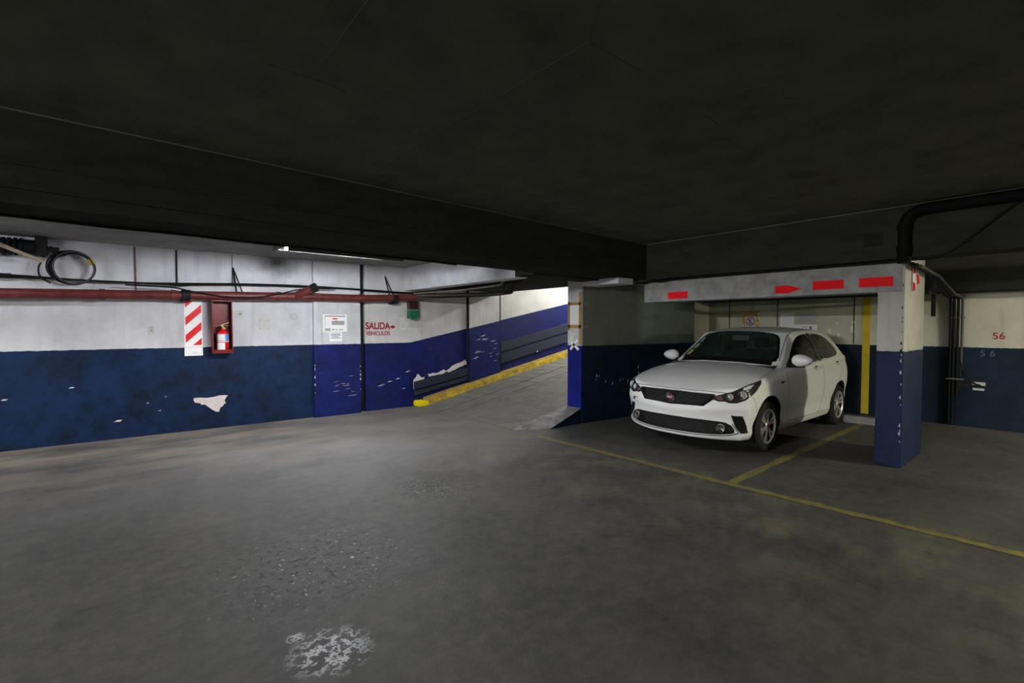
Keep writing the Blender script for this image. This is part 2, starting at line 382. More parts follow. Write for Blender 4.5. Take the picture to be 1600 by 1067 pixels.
rb = struct(bx('trim_2', (6.24, 6.6, -6, 4.3, 2.2, 2.74), M['beam_dark']), 'dark concrete beam above the parked car', 'beam')
bx('formwork_ridge', (6.232, 6.26, -6, 4.28, 2.72, 2.73), M['ceil'], rb)
tbm = struct(bx('trim_3', (4.274, 4.5, 5.03, 8.2, 2.165, 2.72), M['beam_white'], bevel=.012), 'bright white beam end crossing above the ramp foot', 'beam')
struct(bx('ceiling_ramp_foot', (4.5, 6.45, 5.03, 8.2, 2.22, 2.72), M['beam_dark']), 'dark slab underside just inside the ramp', 'ceiling')
struct(foot('trim_4', [(4.274, 4.67), (6.25, 4.67), (6.25, 5.2), (5.74, 5.2), (5.74, 5.03), (4.274, 5.03)], 2.18, 2.74, M['beam_dark']), 'dark lintel over the ramp opening', 'beam')
struct(bx('trim_5', (5.6, 5.95, 4.32, 5.01, 2.115, 2.21), M['beam_white']), 'small pale beam stub above the wall end', 'beam')
cb = struct(bx('trim_6', (6.388, 6.72, 1.262, 4.43, 1.868, 2.2), M['beam_grey'], bevel=.012), 'low pale beam with red tape above the car', 'beam')
struct(bx('trim_7', (9.25, 9.85, -6, 5.2, 2.0, 2.32), M['beam_dark']), 'dark beam along the top of the back wall', 'beam')
pl = struct(bx('column', (6.4, 7.33, 1.24, 1.475, 0, 2.3), M['pillar'], bevel=.012), 'chipped blue and cream concrete column in front of the bay', 'column')
for k, (y, y2, z0, z1) in enumerate(((4.012, 3.701, 1.905, 2.005), (2.517, 2.25, 1.907, 2.0), (2.098, 1.786, 1.929, 2.028), (1.643, 1.339, 1.929, 2.031))):
    if k == 1:
        bm = B(); prism(bm, [(6.384, y, z0), (6.384, y, z1), (6.384, 2.36, z1), (6.384, 2.215, z0 + .045), (6.384, 2.3, z0 + .02), (6.384, 2.36, z0)], (.006, 0, 0)); obj('red_tape_strip', bm, M['red_tape'], cb)
    else: bx('red_tape_strip', (6.384, 6.39, y2, y, z0, z1), M['red_tape'], cb)

# ramp: deck, grooved slabs, angled strips, kerb
RX0, SL = 4.45, .2
def rz(x): return max(0.0, SL * (x - RX0))
bm = B(); prism(bm, [(RX0, 5.3, -.014), (13.2, 5.3, rz(13.2) - .014), (13.2, 5.3, -.014)], (0, 2.86, 0))
rp = struct(obj('ramp', bm, M['ramp_base']), 'ribbed concrete ramp climbing behind the wall end', 'ramp')
def slab(name, poly, m, t=.012):
    bm = B(); prism(bm, [(x, y, rz(x) - .012) for x, y in poly], (0, 0, t)); return obj(name, bm, m, rp)
# edge slabs beside the kerb, one groove between each
x = 4.72
while x < 10.0:
    d = .285
    slab('edge_slab', [(x - .10, 7.93), (x + .0, 7.30), (x + d - .02, 7.30), (x + d - .12, 7.93)], M['ramp']); x += d
slab('edge_slab', [(4.47, 7.93), (4.47, 7.30), (4.70, 7.30), (4.6, 7.93)], M['ramp'])
x = 4.47
for d in (1.1, .9, 1.3, 1.2, 1.4): slab('plain_slab', [(x, 6.92), (x + d - .02, 6.92), (x + d - .02, 7.27), (x, 7.27)], M['ramp']); x += d
# diagonal anti-slip strips clipped to the wheel lane
def clip(poly, a, b, c):
    out = []
    for i in range(len(poly)):
        p, q = poly[i], poly[(i + 1) % len(poly)]
        dp, dq = a * p[0] + b * p[1] - c, a * q[0] + b * q[1] - c
        if dp >= 0: out.append(p)
        if dp * dq < 0:
            t = dp / (dp - dq); out.append((p[0] + (q[0] - p[0]) * t, p[1] + (q[1] - p[1]) * t))
    return out
ang = R(-38); ca, sa = math.cos(ang), math.sin(ang)
for k in range(-4, 62):
    o = .105 * k
    nx, ny = -sa, ca     # normal
    cx, cy = RX0 + nx * o, 5.3 + ny * o
    q = [(cx - ca * 9, cy - sa * 9), (cx + ca * 9, cy + sa * 9), (cx + ca * 9 + nx * .085, cy + sa * 9 + ny * .085), (cx - ca * 9 + nx * .085, cy - sa * 9 + ny * .085)]
    for c in ((1, 0, 4.48), (-1, 0, -10.5), (0, 1, 5.31), (0, -1, -6.9)):
        q = clip(q, *c)
        if len(q) < 3: break
    if len(q) >= 3: slab('anti_slip_strip', q, M['ramp'])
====
# Directions for this task
Send back the data above word for word, with the pictures left out.

# Task solution
Keep writing the Blender script for this image. This is part 2, starting at line 382. More parts follow. Write for Blender 4.5. Take the picture to be 1600 by 1067 pixels.
rb = struct(bx('trim_2', (6.24, 6.6, -6, 4.3, 2.2, 2.74), M['beam_dark']), 'dark concrete beam above the parked car', 'beam')
bx('formwork_ridge', (6.232, 6.26, -6, 4.28, 2.72, 2.73), M['ceil'], rb)
tbm = struct(bx('trim_3', (4.274, 4.5, 5.03, 8.2, 2.165, 2.72), M['beam_white'], bevel=.012), 'bright white beam end crossing above the ramp foot', 'beam')
struct(bx('ceiling_ramp_foot', (4.5, 6.45, 5.03, 8.2, 2.22, 2.72), M['beam_dark']), 'dark slab underside just inside the ramp', 'ceiling')
struct(foot('trim_4', [(4.274, 4.67), (6.25, 4.67), (6.25, 5.2), (5.74, 5.2), (5.74, 5.03), (4.274, 5.03)], 2.18, 2.74, M['beam_dark']), 'dark lintel over the ramp opening', 'beam')
struct(bx('trim_5', (5.6, 5.95, 4.32, 5.01, 2.115, 2.21), M['beam_white']), 'small pale beam stub above the wall end', 'beam')
cb = struct(bx('trim_6', (6.388, 6.72, 1.262, 4.43, 1.868, 2.2), M['beam_grey'], bevel=.012), 'low pale beam with red tape above the car', 'beam')
struct(bx('trim_7', (9.25, 9.85, -6, 5.2, 2.0, 2.32), M['beam_dark']), 'dark beam along the top of the back wall', 'beam')
pl = struct(bx('column', (6.4, 7.33, 1.24, 1.475, 0, 2.3), M['pillar'], bevel=.012), 'chipped blue and cream concrete column in front of the bay', 'column')
for k, (y, y2, z0, z1) in enumerate(((4.012, 3.701, 1.905, 2.005), (2.517, 2.25, 1.907, 2.0), (2.098, 1.786, 1.929, 2.028), (1.643, 1.339, 1.929, 2.031))):
    if k == 1:
        bm = B(); prism(bm, [(6.384, y, z0), (6.384, y, z1), (6.384, 2.36, z1), (6.384, 2.215, z0 + .045), (6.384, 2.3, z0 + .02), (6.384, 2.36, z0)], (.006, 0, 0)); obj('red_tape_strip', bm, M['red_tape'], cb)
    else: bx('red_tape_strip', (6.384, 6.39, y2, y, z0, z1), M['red_tape'], cb)

# ramp: deck, grooved slabs, angled strips, kerb
RX0, SL = 4.45, .2
def rz(x): return max(0.0, SL * (x - RX0))
bm = B(); prism(bm, [(RX0, 5.3, -.014), (13.2, 5.3, rz(13.2) - .014), (13.2, 5.3, -.014)], (0, 2.86, 0))
rp = struct(obj('ramp', bm, M['ramp_base']), 'ribbed concrete ramp climbing behind the wall end', 'ramp')
def slab(name, poly, m, t=.012):
    bm = B(); prism(bm, [(x, y, rz(x) - .012) for x, y in poly], (0, 0, t)); return obj(name, bm, m, rp)
# edge slabs beside the kerb, one groove between each
x = 4.72
while x < 10.0:
    d = .285
    slab('edge_slab', [(x - .10, 7.93), (x + .0, 7.30), (x + d - .02, 7.30), (x + d - .12, 7.93)], M['ramp']); x += d
slab('edge_slab', [(4.47, 7.93), (4.47, 7.30), (4.70, 7.30), (4.6, 7.93)], M['ramp'])
x = 4.47
for d in (1.1, .9, 1.3, 1.2, 1.4): slab('plain_slab', [(x, 6.92), (x + d - .02, 6.92), (x + d - .02, 7.27), (x, 7.27)], M['ramp']); x += d
# diagonal anti-slip strips clipped to the wheel lane
def clip(poly, a, b, c):
    out = []
    for i in range(len(poly)):
        p, q = poly[i], poly[(i + 1) % len(poly)]
        dp, dq = a * p[0] + b * p[1] - c, a * q[0] + b * q[1] - c
        if dp >= 0: out.append(p)
        if dp * dq < 0:
            t = dp / (dp - dq); out.append((p[0] + (q[0] - p[0]) * t, p[1] + (q[1] - p[1]) * t))
    return out
ang = R(-38); ca, sa = math.cos(ang), math.sin(ang)
for k in range(-4, 62):
    o = .105 * k
    nx, ny = -sa, ca     # normal
    cx, cy = RX0 + nx * o, 5.3 + ny * o
    q = [(cx - ca * 9, cy - sa * 9), (cx + ca * 9, cy + sa * 9), (cx + ca * 9 + nx * .085, cy + sa * 9 + ny * .085), (cx - ca * 9 + nx * .085, cy - sa * 9 + ny * .085)]
    for c in ((1, 0, 4.48), (-1, 0, -10.5), (0, 1, 5.31), (0, -1, -6.9)):
        q = clip(q, *c)
        if len(q) < 3: break
    if len(q) >= 3: slab('anti_slip_strip', q, M['ramp'])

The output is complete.